Scalia to consumers: Too darn bad

The U.S. Supreme Court continued its slow but steady evisceration of collective consumer action, effectively gutting one of the last exceptions allowing consumers to join forces as a class.

In Italian Colors v. American Express, the Court ruled 5-3 (Justice Sonia Sotomayor did not participate) that it doesn’t matter if a consumer’s costs in proving a company’s statutory violation dwarf any potential recovery; that consumer still can’t sue as part of a class.

Most consumer contracts have provisions that go beyond just requiring the resolution of disputes in arbitration, rather than in court.  A class action waiver — precluding a consumer from resolving his dispute as part of a class — is one such provision, one that the Supreme Court upheld in 2011 in AT&T v. Concepcion.

Despite that ruling, courts had continued to recognize the prohibitive litigation costs to an individual — the so-called “effective vindication” exception — as a reason to allow consumers to proceed as a group. In Italian Colors, that group consisted of merchants suing American Express for alleged violations of antitrust laws, saying that the company was using its monopoly power to force them to agree to excessive fees. When American Express sought to force the merchants to sue individually, the group countered that the costs in proving any individual claims could exceed a million dollars, while any likely recovery would be in the thousands.
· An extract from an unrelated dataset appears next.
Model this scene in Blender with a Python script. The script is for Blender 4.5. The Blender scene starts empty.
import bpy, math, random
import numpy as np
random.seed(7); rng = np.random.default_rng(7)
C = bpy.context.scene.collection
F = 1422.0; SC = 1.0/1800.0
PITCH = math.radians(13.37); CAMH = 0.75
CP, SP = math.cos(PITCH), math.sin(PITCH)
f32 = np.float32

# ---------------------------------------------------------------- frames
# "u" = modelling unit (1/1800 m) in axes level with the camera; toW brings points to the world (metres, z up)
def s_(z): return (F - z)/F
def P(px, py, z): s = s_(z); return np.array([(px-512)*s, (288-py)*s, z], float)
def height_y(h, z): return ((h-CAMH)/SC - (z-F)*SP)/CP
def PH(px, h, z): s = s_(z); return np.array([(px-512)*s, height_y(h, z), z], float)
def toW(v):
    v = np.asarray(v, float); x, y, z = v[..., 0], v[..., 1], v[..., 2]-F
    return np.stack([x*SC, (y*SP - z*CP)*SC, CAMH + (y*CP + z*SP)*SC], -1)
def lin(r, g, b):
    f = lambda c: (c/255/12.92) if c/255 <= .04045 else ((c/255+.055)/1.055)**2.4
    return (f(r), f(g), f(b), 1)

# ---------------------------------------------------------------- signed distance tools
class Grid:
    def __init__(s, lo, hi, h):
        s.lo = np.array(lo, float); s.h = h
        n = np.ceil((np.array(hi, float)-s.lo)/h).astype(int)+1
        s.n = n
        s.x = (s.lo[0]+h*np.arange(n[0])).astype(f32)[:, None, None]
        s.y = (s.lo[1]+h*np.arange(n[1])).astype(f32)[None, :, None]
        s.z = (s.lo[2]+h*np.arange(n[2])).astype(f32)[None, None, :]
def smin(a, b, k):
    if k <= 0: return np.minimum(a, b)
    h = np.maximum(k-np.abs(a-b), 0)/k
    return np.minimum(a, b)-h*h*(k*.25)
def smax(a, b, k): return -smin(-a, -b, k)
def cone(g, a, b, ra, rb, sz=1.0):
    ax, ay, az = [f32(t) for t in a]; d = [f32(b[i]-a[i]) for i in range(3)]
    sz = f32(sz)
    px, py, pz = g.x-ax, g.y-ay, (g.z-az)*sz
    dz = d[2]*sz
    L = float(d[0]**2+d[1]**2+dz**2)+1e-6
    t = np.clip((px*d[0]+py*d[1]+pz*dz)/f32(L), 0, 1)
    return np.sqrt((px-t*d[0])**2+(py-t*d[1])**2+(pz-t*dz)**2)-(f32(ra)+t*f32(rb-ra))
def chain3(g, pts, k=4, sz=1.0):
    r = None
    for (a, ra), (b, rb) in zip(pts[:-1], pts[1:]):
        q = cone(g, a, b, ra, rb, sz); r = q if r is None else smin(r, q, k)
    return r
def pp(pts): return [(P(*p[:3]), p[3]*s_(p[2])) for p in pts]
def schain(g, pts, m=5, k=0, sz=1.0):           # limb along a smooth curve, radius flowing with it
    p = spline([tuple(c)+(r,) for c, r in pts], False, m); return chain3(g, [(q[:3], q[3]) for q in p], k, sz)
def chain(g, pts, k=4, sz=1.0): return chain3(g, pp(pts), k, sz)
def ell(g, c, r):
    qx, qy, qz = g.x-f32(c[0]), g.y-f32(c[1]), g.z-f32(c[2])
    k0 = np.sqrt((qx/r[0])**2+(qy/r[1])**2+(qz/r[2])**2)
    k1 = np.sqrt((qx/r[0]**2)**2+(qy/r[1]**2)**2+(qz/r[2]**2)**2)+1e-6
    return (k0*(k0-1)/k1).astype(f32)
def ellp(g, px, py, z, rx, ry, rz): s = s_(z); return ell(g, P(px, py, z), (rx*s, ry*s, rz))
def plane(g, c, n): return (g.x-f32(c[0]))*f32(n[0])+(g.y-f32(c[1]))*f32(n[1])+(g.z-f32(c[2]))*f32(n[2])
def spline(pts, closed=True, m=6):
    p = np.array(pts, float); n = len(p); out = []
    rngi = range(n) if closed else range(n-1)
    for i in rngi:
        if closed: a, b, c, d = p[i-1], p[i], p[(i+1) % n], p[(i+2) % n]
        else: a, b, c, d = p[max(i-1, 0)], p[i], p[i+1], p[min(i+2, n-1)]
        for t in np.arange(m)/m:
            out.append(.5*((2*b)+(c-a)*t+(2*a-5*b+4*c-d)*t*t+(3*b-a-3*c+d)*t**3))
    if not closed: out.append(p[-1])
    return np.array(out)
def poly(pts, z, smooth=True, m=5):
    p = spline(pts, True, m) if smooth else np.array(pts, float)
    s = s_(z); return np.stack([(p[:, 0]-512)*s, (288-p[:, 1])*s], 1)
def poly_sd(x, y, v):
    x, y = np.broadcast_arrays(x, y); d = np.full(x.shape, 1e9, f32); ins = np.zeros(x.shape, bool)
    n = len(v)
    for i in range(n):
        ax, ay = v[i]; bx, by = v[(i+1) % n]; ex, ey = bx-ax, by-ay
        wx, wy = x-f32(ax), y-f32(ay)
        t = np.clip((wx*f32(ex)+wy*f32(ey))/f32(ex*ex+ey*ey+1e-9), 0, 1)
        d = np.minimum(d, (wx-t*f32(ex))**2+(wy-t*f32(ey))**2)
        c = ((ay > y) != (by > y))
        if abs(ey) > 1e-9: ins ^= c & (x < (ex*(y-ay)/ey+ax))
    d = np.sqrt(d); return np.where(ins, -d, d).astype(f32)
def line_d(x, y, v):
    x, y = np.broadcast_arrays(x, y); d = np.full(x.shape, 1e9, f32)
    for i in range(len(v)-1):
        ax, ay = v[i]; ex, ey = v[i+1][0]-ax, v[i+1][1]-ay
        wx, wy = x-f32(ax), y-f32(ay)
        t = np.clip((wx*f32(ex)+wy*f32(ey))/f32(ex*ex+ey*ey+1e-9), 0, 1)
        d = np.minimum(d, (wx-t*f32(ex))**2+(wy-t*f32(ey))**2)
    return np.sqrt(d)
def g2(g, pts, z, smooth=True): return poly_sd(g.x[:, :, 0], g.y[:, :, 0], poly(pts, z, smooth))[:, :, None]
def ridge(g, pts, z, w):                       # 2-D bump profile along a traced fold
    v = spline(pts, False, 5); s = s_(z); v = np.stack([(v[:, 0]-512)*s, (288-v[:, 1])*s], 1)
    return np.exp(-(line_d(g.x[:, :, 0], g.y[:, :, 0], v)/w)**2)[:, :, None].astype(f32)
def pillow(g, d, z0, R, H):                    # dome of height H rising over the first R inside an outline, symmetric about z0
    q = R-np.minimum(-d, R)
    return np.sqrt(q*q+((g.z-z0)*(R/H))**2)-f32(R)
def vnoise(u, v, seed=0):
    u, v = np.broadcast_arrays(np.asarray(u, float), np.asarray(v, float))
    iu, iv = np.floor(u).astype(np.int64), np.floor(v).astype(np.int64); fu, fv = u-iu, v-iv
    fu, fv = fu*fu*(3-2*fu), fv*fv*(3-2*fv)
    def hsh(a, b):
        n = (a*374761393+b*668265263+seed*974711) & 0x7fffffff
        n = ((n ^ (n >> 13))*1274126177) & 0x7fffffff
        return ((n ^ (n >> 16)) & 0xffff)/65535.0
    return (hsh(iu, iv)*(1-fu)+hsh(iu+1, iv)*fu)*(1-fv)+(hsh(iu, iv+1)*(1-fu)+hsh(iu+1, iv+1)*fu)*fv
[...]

The United States Court of Appeals for the Second Circuit agreed with the merchants, but the Supreme Court reversed. Writing for the majority, Justice Antonin Scalia (also the author of the Concepcion decision) said that the law does not “guarantee an affordable procedural path to the vindication of every claim.”

That position, wrote Justice Elena Kagan in her dissent — joined by Justices Stephen Breyer and Ruth Bader Ginsburg — yields this result:  “The monopolist gets to use its monopoly power to insist on a contract effectively depriving its victims of all legal recourse.”

Kagan added:

Here is the nutshell version of this case, unfortunately obscured in the Court’s decision. The owner of a small restaurant (Italian Colors) thinks that American Express(Amex) has used its monopoly power to force merchants toaccept a form contract violating the antitrust laws. The restaurateur wants to challenge the allegedly unlawfulprovision (imposing a tying arrangement), but the same contract’s arbitration clause prevents him from doing so. That term imposes a variety of procedural bars that would make pursuit of the antitrust claim a fool’s errand. So if the arbitration clause is enforceable, Amex has insulated itself from antitrust liability—even if it has in fact violated the law.

And here is the nutshell version of today’s opinion,admirably flaunted rather than camouflaged: Too darn bad.

Consumer groups called the decision a rejection of  the longstanding principle that arbitration agreements must allow “effective vindication” of rights.

“The upshot of that is that companies like American Express can use these forced arbitration clauses to give themselves immunity from federal laws,” F. Paul Bland Jr. of Public Justice said in a statement in the New York Times.

But business groups said the ruling marked a significant step in the direction of universal arbitration.

“The Supreme Court today eliminated the last significant obstacle to adoption of fair, efficient arbitration systems that increase access to justice for consumers while reducing transaction costs for everyone,” Andrew Pincus, the lawyer who won the Concepcion case, said in a statement after the decision.

2 Comments

  1. Sean D Sorrentino

    June 21, 2013 at 7:22 am

    So you’re saying that only 5 of 8 Supremes say that a signed contract is a valid contract? That seems pretty low to me.

    Here’s an idea for those who don’t like AMEX’s excessive fees. Stop accepting AMEX. Problem solved. They have this other card now called Visa.

    They could even start a movement, the “AMEX’s Fees Are Too Damn High” movement. I could totally respect that. But instead they went to court to try to claim that they shouldn’t have to abide by a valid contract. They deserved to lose.

  2. Jack

    June 21, 2013 at 2:06 pm

    “AMEX’s Fees Are Too Damn High” That’s very Jimmy McMillanesque of you Sean.

    In NC the GOP GA has made it clear that a signed contract is not a contract, e.g. Dix Campus contract. That seems pretty low to me.